The film's fictionalized narrative takes many creative liberties, changing or conflating events and shifting their timing, as is common in Hollywood re-tellings of real-life events. Examples include:

  • In the movie, Bundy says he flunked out of law school and psychology classes. In real life, while Bundy was a poor law school student, he graduated with honors from the University of Washington as a psychology major.
  • The film shows Bundy snatching two victims by a lake and then shows a third dead girl. At the real Lake Sammamish in Washington state, Bundy only claimed two victims: Janice Ott and Denise Naslund.
  • The "cheerleader" victim was not a cheerleader in real life; Debby Kent was leaving a high school class play when Bundy snatched her.
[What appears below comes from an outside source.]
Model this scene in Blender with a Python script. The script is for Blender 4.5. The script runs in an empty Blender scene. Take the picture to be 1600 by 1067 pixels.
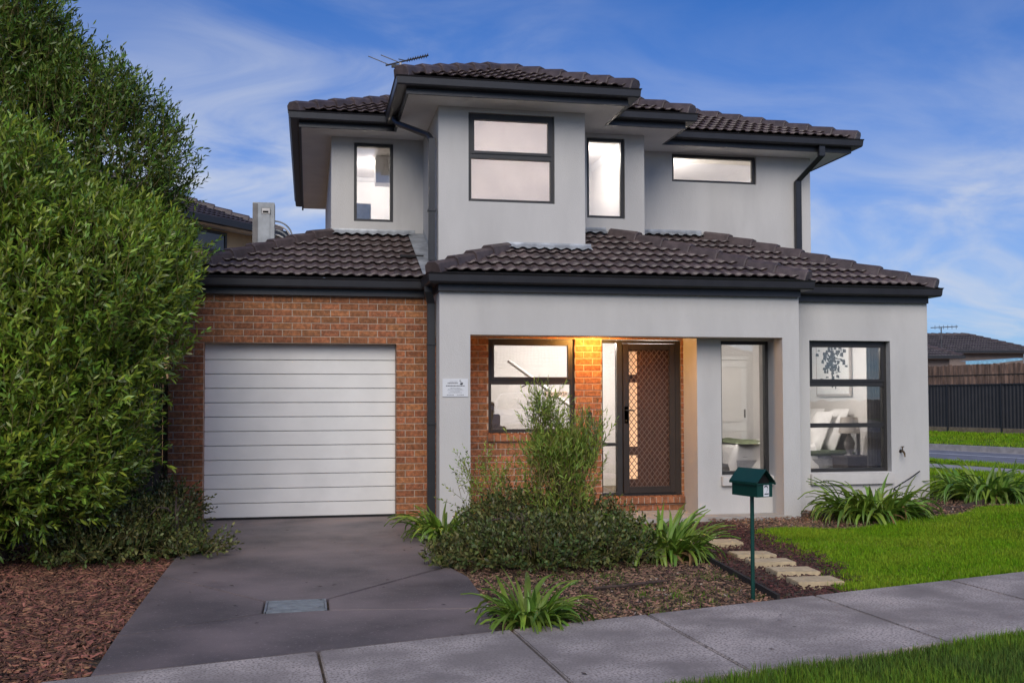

  • The film has the murder of Caryn Campbell (in the ski resort) and Bundy's first arrest take place in 1976, when both those events took place in 1975.
  • Bundy was not arrested while trying to steal a car as depicted, but rather for driving erratically after he had successfully stolen a car.
  • In the film Bundy says Colorado authorities are "asking for the death penalty"; in actuality prosecutors there had decided not to ask for the death penalty in his case.
  • In the film Bundy hot-wires a car. The real Bundy did not know how to hotwire a car and only stole a car if he found the keys inside.
  • Bundy's arrest is shown happening in a field in broad daylight; in actuality it was in a residential neighborhood at 1 a.m.
  • Some of the portrayal of Bundy's execution is inaccurate. Specifically, by that time the practice of packing the condemned's rectum with cotton to prevent soiling had been discontinued.